Herzfeld was promoted to associate professor in 1948 and to full professor in 1953. She served as chair of the anthropology department from 1953 to 1969. During her tenure as chair, enrollment increased and, for the first time, an undergraduate program was offered in anthropology.
Although Herzfeld retired in 1971 and became a professor emerita, she remained an active scholar. She published more than 10 articles after 1971 and attended many conferences on the tribes she studied. In 1985 she returned to Moose Factory and met the descendants of those Indians she had interviewed in the 1930s. Though her vision was impaired in later years, Herzfeld was still serving as a consultant to colleagues and working with a CUA doctoral student at the time of her death.
A Lasting Legacy
“Anyone who had the privilege of having Dr. Herzfeld as a professor or dissertation director found a real mentor,” Cohen says. “The students never forgot her. I know that any work that I’ve done, I’ve discussed it with her to get her opinion.”

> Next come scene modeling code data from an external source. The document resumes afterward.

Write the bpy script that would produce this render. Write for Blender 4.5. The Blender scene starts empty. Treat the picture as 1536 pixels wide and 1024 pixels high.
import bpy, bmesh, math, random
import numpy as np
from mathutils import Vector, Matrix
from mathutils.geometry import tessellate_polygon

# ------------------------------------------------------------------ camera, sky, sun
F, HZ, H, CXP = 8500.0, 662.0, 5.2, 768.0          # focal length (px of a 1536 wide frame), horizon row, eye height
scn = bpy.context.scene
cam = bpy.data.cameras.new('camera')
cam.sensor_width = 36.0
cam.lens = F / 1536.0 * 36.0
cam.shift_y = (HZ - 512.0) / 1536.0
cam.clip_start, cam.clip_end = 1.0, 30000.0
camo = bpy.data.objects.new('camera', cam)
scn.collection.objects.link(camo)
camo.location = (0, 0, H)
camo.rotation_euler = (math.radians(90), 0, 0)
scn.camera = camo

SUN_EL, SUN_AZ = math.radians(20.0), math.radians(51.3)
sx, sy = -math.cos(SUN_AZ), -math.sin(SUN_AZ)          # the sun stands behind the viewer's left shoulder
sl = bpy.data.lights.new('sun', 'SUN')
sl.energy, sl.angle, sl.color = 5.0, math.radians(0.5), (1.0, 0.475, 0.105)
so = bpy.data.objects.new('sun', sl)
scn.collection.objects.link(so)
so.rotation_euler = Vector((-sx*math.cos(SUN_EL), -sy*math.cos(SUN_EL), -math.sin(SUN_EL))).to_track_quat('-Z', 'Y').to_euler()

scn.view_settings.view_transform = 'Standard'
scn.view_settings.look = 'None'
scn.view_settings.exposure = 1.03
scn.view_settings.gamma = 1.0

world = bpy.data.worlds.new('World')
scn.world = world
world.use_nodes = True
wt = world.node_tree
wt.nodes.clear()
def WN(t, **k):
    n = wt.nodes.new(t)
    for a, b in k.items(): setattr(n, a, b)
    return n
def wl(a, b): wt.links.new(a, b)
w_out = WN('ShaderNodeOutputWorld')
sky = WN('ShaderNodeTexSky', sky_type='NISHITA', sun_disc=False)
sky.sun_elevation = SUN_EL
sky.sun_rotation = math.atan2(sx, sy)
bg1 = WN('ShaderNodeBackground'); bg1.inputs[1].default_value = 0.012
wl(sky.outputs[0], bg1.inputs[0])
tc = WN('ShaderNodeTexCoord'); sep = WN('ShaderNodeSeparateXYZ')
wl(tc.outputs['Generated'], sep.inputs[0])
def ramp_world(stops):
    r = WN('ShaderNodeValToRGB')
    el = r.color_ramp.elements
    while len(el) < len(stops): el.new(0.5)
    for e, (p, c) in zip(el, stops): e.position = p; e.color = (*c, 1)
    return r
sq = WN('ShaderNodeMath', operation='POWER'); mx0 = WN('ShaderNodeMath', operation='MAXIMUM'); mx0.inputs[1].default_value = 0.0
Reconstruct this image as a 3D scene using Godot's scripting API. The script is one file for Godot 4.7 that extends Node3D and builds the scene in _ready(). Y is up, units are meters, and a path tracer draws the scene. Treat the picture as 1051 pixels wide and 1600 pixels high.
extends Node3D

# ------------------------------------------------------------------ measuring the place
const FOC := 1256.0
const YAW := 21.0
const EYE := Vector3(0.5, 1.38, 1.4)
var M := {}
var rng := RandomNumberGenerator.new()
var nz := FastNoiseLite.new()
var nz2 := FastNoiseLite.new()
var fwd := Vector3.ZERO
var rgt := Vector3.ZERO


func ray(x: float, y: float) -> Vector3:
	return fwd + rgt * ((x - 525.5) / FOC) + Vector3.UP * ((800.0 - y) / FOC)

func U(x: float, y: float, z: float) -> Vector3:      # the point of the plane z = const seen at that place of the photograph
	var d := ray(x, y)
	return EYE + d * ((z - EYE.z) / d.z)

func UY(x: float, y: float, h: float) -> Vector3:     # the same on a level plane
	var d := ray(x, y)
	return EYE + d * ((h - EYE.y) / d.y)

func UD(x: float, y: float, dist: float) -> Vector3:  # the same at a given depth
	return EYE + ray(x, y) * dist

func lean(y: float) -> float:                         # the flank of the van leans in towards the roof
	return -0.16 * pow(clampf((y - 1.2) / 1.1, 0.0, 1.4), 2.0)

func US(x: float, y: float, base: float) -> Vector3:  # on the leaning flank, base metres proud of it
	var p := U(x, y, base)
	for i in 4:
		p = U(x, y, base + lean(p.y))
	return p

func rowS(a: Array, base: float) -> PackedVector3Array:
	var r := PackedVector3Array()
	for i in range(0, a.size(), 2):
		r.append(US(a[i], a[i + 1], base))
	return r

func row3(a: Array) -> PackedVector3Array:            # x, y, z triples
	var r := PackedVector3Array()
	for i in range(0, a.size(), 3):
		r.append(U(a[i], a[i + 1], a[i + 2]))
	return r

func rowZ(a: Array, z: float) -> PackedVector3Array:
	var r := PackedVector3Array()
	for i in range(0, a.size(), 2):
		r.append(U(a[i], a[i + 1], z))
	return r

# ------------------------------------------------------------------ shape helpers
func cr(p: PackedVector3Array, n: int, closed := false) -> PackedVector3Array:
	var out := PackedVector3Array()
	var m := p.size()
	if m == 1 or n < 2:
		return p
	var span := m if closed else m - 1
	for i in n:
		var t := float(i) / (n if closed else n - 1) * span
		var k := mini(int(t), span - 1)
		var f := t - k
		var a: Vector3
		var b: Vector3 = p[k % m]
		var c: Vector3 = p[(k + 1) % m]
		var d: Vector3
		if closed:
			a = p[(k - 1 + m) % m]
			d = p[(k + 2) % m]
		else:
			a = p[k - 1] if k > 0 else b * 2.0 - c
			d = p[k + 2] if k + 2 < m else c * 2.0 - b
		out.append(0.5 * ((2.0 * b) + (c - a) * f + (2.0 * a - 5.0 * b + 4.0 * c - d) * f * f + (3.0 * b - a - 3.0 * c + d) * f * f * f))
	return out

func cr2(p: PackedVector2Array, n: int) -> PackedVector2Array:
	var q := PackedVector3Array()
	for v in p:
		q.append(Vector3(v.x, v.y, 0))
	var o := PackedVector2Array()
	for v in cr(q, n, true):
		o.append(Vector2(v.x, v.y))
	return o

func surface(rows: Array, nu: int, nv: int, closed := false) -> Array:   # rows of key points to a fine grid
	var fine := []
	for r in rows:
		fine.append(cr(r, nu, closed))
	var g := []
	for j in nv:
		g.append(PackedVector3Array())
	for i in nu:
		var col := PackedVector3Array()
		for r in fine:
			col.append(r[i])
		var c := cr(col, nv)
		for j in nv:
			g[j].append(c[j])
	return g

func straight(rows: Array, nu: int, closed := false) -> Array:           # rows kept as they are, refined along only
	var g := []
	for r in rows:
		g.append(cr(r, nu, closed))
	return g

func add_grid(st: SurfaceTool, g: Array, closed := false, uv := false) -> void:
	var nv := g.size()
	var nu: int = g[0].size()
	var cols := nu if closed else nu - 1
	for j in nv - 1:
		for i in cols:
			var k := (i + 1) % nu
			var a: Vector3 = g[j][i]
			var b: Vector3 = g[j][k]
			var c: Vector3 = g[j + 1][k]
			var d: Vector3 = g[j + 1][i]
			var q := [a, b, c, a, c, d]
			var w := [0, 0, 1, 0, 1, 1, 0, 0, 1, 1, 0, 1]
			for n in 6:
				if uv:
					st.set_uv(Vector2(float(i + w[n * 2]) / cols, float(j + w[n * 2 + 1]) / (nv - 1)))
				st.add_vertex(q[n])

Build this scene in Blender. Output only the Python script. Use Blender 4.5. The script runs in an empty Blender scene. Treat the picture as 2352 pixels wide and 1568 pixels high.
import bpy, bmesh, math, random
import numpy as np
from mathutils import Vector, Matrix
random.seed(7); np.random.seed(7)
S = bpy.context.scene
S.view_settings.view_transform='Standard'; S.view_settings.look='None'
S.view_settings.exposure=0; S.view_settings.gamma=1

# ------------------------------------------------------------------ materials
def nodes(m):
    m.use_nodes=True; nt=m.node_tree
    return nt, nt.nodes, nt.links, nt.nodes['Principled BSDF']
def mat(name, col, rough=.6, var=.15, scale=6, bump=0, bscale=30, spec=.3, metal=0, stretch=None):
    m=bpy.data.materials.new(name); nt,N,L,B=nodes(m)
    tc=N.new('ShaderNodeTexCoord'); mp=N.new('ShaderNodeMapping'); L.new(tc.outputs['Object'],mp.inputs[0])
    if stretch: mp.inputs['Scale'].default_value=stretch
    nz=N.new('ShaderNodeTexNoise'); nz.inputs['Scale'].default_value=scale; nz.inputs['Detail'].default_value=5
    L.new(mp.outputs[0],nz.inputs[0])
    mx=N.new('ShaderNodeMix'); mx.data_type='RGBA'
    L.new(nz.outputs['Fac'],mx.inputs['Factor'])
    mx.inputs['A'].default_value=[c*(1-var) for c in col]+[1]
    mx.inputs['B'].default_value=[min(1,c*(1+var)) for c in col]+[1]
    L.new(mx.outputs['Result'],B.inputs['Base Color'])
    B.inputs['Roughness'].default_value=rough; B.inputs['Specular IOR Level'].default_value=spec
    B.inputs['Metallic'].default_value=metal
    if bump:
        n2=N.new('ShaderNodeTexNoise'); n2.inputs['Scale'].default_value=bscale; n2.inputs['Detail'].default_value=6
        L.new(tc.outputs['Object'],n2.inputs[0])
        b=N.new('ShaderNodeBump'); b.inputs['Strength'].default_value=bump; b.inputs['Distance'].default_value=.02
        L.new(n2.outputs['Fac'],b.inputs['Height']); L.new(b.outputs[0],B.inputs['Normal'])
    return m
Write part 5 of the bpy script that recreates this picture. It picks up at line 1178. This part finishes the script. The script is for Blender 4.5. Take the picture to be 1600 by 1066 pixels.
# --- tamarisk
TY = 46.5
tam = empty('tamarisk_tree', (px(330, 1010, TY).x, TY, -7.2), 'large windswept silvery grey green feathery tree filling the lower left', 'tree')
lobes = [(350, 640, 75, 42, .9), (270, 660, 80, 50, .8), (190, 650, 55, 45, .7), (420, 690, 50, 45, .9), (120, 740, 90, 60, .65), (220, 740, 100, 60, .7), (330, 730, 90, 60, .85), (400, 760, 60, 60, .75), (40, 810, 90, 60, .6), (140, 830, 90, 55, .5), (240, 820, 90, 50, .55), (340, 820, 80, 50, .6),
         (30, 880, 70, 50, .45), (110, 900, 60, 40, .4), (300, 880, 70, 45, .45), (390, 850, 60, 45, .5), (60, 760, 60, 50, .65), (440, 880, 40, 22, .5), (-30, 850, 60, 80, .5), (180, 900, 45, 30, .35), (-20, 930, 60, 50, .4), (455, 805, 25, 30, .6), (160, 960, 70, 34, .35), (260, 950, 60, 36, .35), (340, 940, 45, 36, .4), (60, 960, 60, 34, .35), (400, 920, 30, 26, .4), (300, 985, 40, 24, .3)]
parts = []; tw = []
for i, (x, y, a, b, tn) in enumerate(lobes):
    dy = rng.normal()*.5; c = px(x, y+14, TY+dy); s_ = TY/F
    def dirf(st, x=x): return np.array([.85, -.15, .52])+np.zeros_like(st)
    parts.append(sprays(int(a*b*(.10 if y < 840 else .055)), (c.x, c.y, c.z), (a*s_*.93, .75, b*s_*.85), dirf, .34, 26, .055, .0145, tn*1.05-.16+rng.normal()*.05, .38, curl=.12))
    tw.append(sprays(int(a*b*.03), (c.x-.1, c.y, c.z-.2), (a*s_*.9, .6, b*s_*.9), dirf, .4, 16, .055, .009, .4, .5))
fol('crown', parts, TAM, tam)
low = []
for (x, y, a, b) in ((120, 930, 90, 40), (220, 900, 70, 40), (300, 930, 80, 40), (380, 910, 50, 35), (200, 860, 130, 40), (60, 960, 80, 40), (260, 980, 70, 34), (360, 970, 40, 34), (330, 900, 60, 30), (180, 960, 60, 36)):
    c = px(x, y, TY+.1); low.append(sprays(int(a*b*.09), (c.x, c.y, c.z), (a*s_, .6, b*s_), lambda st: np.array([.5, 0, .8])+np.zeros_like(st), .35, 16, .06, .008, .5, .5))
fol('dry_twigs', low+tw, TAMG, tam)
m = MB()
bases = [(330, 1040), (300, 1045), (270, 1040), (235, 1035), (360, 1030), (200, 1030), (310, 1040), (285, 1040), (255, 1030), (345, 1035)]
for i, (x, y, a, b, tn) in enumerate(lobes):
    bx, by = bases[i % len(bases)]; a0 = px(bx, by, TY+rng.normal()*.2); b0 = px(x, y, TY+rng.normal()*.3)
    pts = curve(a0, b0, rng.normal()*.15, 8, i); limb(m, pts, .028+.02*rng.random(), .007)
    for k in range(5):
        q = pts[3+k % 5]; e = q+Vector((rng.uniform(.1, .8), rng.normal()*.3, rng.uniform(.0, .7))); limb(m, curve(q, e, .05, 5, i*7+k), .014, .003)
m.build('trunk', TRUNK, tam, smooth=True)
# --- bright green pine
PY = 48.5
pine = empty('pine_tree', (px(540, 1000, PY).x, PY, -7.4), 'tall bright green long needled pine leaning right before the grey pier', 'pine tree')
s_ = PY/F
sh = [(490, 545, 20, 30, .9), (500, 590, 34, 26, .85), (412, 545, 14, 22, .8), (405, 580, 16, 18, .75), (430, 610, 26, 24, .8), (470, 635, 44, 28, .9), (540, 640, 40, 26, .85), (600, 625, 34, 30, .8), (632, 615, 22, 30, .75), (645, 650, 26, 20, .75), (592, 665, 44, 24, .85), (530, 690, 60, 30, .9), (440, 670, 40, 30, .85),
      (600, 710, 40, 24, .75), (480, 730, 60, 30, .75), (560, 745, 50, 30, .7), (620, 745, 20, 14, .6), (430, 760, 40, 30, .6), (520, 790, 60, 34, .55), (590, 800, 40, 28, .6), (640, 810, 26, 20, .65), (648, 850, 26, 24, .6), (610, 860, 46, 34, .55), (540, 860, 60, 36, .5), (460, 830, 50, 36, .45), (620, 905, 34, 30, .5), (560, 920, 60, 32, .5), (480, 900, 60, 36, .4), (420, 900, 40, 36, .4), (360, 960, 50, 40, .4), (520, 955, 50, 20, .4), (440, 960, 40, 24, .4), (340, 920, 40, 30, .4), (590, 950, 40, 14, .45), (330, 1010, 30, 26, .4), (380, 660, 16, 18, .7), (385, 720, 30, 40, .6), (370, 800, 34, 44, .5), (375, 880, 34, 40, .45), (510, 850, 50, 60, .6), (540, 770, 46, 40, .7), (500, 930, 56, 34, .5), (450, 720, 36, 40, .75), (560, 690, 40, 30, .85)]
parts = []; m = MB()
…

Becoming a CUA doctoral student in the 1960s, Cohen says she was immediately impressed by how well prepared Herzfeld was for each class, the breadth of her knowledge and her willingness to help students understand the material.
“I used to enjoy hearing her speak about her travels and the people she encountered,” Cohen says. “Even in her final years, the Native Americans with whom she worked, as well as their descendants, kept in touch with her. Dr. Herzfeld helped develop the anthropology program at CUA and played an enormous part in anthropology’s development as a modern discipline.”